* What the exercise asks *
Copy the lines that follow, keeping every character the same.

•••••

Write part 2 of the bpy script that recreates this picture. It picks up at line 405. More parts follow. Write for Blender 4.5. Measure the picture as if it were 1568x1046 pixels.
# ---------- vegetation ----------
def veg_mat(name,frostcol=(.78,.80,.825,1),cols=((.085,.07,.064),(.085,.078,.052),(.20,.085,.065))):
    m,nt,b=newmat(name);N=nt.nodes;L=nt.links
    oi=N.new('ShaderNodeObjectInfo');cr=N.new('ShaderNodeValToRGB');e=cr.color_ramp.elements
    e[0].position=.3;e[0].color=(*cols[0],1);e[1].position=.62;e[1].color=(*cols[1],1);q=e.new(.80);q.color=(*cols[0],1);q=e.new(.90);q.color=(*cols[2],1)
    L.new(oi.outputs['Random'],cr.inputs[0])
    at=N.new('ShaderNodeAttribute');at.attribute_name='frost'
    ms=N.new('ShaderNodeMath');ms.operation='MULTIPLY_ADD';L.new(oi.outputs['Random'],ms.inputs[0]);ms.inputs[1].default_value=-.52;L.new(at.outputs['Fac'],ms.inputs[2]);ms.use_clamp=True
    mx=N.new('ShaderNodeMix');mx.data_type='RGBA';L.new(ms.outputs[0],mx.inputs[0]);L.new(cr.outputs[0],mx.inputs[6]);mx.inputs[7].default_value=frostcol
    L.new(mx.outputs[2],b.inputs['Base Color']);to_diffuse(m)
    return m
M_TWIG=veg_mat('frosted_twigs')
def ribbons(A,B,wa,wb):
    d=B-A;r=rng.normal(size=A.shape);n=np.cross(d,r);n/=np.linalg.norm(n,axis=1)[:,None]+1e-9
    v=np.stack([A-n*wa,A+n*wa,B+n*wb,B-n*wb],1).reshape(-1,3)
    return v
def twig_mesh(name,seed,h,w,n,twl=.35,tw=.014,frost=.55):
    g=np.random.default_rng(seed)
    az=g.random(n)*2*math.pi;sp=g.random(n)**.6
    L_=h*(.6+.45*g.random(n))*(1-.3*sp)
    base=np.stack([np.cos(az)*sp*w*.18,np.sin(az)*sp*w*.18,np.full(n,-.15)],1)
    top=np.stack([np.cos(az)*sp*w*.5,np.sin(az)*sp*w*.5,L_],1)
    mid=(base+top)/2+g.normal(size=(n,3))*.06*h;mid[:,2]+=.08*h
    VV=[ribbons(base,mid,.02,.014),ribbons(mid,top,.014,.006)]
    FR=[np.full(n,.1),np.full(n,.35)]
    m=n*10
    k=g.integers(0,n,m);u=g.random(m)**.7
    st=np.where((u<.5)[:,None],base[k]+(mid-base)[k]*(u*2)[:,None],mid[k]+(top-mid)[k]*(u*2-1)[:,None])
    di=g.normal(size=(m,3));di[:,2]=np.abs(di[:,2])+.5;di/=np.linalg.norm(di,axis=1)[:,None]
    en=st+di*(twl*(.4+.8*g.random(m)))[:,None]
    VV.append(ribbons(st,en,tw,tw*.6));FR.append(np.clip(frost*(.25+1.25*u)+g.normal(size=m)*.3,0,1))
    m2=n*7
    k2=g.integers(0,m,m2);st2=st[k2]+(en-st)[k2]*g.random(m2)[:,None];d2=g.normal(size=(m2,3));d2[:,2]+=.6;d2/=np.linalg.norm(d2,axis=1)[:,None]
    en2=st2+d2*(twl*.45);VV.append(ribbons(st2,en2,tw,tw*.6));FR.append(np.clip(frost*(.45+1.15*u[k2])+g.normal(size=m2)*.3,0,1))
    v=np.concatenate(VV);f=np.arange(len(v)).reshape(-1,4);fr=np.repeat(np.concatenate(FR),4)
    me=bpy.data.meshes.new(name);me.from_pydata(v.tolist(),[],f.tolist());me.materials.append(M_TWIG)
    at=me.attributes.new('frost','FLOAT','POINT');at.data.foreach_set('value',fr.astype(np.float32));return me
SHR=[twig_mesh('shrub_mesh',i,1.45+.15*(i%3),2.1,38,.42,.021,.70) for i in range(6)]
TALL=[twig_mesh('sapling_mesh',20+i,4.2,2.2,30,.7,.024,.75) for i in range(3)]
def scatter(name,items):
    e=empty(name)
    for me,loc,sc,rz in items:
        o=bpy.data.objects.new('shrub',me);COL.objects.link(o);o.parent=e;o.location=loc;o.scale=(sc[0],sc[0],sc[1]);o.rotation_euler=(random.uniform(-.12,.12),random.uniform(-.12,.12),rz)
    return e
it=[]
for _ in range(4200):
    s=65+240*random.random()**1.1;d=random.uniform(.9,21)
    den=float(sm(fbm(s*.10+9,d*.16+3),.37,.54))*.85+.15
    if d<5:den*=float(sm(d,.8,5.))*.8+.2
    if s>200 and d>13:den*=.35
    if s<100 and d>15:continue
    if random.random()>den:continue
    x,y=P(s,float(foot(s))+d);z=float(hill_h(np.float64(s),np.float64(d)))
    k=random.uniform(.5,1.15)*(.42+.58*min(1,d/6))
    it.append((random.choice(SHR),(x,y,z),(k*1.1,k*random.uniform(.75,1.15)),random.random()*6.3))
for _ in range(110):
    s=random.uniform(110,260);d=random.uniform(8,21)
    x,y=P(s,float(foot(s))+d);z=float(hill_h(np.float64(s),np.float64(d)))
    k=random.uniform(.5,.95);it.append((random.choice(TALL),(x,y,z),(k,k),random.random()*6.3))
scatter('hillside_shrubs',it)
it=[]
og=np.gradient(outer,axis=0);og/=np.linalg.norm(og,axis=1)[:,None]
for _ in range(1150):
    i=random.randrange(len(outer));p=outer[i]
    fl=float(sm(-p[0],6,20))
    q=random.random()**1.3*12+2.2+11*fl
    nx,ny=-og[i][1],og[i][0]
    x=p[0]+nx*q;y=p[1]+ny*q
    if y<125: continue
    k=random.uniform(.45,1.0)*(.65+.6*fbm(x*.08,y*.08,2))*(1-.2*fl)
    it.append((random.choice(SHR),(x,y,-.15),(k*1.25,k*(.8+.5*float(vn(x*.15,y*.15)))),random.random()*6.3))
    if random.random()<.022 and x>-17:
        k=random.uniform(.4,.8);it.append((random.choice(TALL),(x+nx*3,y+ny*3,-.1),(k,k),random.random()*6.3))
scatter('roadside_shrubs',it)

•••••

* Task solution *
Write part 2 of the bpy script that recreates this picture. It picks up at line 405. More parts follow. Write for Blender 4.5. Measure the picture as if it were 1568x1046 pixels.
# ---------- vegetation ----------
def veg_mat(name,frostcol=(.78,.80,.825,1),cols=((.085,.07,.064),(.085,.078,.052),(.20,.085,.065))):
    m,nt,b=newmat(name);N=nt.nodes;L=nt.links
    oi=N.new('ShaderNodeObjectInfo');cr=N.new('ShaderNodeValToRGB');e=cr.color_ramp.elements
    e[0].position=.3;e[0].color=(*cols[0],1);e[1].position=.62;e[1].color=(*cols[1],1);q=e.new(.80);q.color=(*cols[0],1);q=e.new(.90);q.color=(*cols[2],1)
    L.new(oi.outputs['Random'],cr.inputs[0])
    at=N.new('ShaderNodeAttribute');at.attribute_name='frost'
    ms=N.new('ShaderNodeMath');ms.operation='MULTIPLY_ADD';L.new(oi.outputs['Random'],ms.inputs[0]);ms.inputs[1].default_value=-.52;L.new(at.outputs['Fac'],ms.inputs[2]);ms.use_clamp=True
    mx=N.new('ShaderNodeMix');mx.data_type='RGBA';L.new(ms.outputs[0],mx.inputs[0]);L.new(cr.outputs[0],mx.inputs[6]);mx.inputs[7].default_value=frostcol
    L.new(mx.outputs[2],b.inputs['Base Color']);to_diffuse(m)
    return m
M_TWIG=veg_mat('frosted_twigs')
def ribbons(A,B,wa,wb):
    d=B-A;r=rng.normal(size=A.shape);n=np.cross(d,r);n/=np.linalg.norm(n,axis=1)[:,None]+1e-9
    v=np.stack([A-n*wa,A+n*wa,B+n*wb,B-n*wb],1).reshape(-1,3)
    return v
def twig_mesh(name,seed,h,w,n,twl=.35,tw=.014,frost=.55):
    g=np.random.default_rng(seed)
    az=g.random(n)*2*math.pi;sp=g.random(n)**.6
    L_=h*(.6+.45*g.random(n))*(1-.3*sp)
    base=np.stack([np.cos(az)*sp*w*.18,np.sin(az)*sp*w*.18,np.full(n,-.15)],1)
    top=np.stack([np.cos(az)*sp*w*.5,np.sin(az)*sp*w*.5,L_],1)
    mid=(base+top)/2+g.normal(size=(n,3))*.06*h;mid[:,2]+=.08*h
    VV=[ribbons(base,mid,.02,.014),ribbons(mid,top,.014,.006)]
    FR=[np.full(n,.1),np.full(n,.35)]
    m=n*10
    k=g.integers(0,n,m);u=g.random(m)**.7
    st=np.where((u<.5)[:,None],base[k]+(mid-base)[k]*(u*2)[:,None],mid[k]+(top-mid)[k]*(u*2-1)[:,None])
    di=g.normal(size=(m,3));di[:,2]=np.abs(di[:,2])+.5;di/=np.linalg.norm(di,axis=1)[:,None]
    en=st+di*(twl*(.4+.8*g.random(m)))[:,None]
    VV.append(ribbons(st,en,tw,tw*.6));FR.append(np.clip(frost*(.25+1.25*u)+g.normal(size=m)*.3,0,1))
    m2=n*7
    k2=g.integers(0,m,m2);st2=st[k2]+(en-st)[k2]*g.random(m2)[:,None];d2=g.normal(size=(m2,3));d2[:,2]+=.6;d2/=np.linalg.norm(d2,axis=1)[:,None]
    en2=st2+d2*(twl*.45);VV.append(ribbons(st2,en2,tw,tw*.6));FR.append(np.clip(frost*(.45+1.15*u[k2])+g.normal(size=m2)*.3,0,1))
    v=np.concatenate(VV);f=np.arange(len(v)).reshape(-1,4);fr=np.repeat(np.concatenate(FR),4)
    me=bpy.data.meshes.new(name);me.from_pydata(v.tolist(),[],f.tolist());me.materials.append(M_TWIG)
    at=me.attributes.new('frost','FLOAT','POINT');at.data.foreach_set('value',fr.astype(np.float32));return me
SHR=[twig_mesh('shrub_mesh',i,1.45+.15*(i%3),2.1,38,.42,.021,.70) for i in range(6)]
TALL=[twig_mesh('sapling_mesh',20+i,4.2,2.2,30,.7,.024,.75) for i in range(3)]
def scatter(name,items):
    e=empty(name)
    for me,loc,sc,rz in items:
        o=bpy.data.objects.new('shrub',me);COL.objects.link(o);o.parent=e;o.location=loc;o.scale=(sc[0],sc[0],sc[1]);o.rotation_euler=(random.uniform(-.12,.12),random.uniform(-.12,.12),rz)
    return e
it=[]
for _ in range(4200):
    s=65+240*random.random()**1.1;d=random.uniform(.9,21)
    den=float(sm(fbm(s*.10+9,d*.16+3),.37,.54))*.85+.15
    if d<5:den*=float(sm(d,.8,5.))*.8+.2
    if s>200 and d>13:den*=.35
    if s<100 and d>15:continue
    if random.random()>den:continue
    x,y=P(s,float(foot(s))+d);z=float(hill_h(np.float64(s),np.float64(d)))
    k=random.uniform(.5,1.15)*(.42+.58*min(1,d/6))
    it.append((random.choice(SHR),(x,y,z),(k*1.1,k*random.uniform(.75,1.15)),random.random()*6.3))
for _ in range(110):
    s=random.uniform(110,260);d=random.uniform(8,21)
    x,y=P(s,float(foot(s))+d);z=float(hill_h(np.float64(s),np.float64(d)))
    k=random.uniform(.5,.95);it.append((random.choice(TALL),(x,y,z),(k,k),random.random()*6.3))
scatter('hillside_shrubs',it)
it=[]
og=np.gradient(outer,axis=0);og/=np.linalg.norm(og,axis=1)[:,None]
for _ in range(1150):
    i=random.randrange(len(outer));p=outer[i]
    fl=float(sm(-p[0],6,20))
    q=random.random()**1.3*12+2.2+11*fl
    nx,ny=-og[i][1],og[i][0]
    x=p[0]+nx*q;y=p[1]+ny*q
    if y<125: continue
    k=random.uniform(.45,1.0)*(.65+.6*fbm(x*.08,y*.08,2))*(1-.2*fl)
    it.append((random.choice(SHR),(x,y,-.15),(k*1.25,k*(.8+.5*float(vn(x*.15,y*.15)))),random.random()*6.3))
    if random.random()<.022 and x>-17:
        k=random.uniform(.4,.8);it.append((random.choice(TALL),(x+nx*3,y+ny*3,-.1),(k,k),random.random()*6.3))
scatter('roadside_shrubs',it)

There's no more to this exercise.